Danny: I got chills, there multiplying.
Sandy: *they’re
The guy who pumped our septic tank said everything was good & I felt the same accidental pride that I feel when the dental hygienist says my teeth are ok.
*open up knapsack and a parachute comes out*
Kid: But that means-
*Dad is hurtling towards the ground with a sandwich and apple*
Got a hot new neighbor, I finally have something to look at with my night vision goggles besides raccoons.
My first wife and I split on good terms. I know this because, when I announce the split on FB, she was the first to click LIKE.
Cop: before I search your pockets is there anything I should be aware of?
Me: we brush our teeth with hair on a stick and brush our hair with teeth on a stick
Cop: *on radio* get the feds
tell em, edith-anne
Oh, your pet loves you more than anyone else? No shit, if you controlled when I ate I’d be obsessed with you too.
I love the compliments my boss gives like “wow you’re on time today” and “great job ignoring dress code again”.

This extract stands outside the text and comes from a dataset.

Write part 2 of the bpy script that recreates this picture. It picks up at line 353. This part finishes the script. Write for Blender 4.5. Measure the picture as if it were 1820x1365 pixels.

I watched squirrels for like an hour and thought “they don’t do ANYTHING really” and then realized I watched squirrels for like an hour
Me: OMG I love this song
Radio: should I play it again
Me: okay
Radio: fifteen times
Me: wait
Radio: every hour
Me: no
Radio: for the next six months
My wife: That’s not the clothes I sent her to playschool in.
Me: But she’s the right kid?
Wife: Yes. But…
Me: Cool. I’m going to play Playstation.
My cat likes to eat treats off the windowsill, and my dog likes to sit below it and gobble up any treats that he drops.
Trickle down treatonomics.
My smoke detector just started beeping due to low batteries which is weird because it’s not the middle of the night
I stab myself a little bit every day to slowly build up an immunity to being stabbed to death.
Date: Let’s exchange numbers
Me: Won’t that confuse people who try to call us?
DATE: you smell so nice – what are you wearing?
ME: Febreeze
Why are they called bangs and not a hangover?
People falling down has become a lot less funny now that I’m in my 40s and can incur permanent bodily damage from like yawning wrong
That fire is totally ignoring the no-smoking sign
He died doing what he loved…failing to read my mind.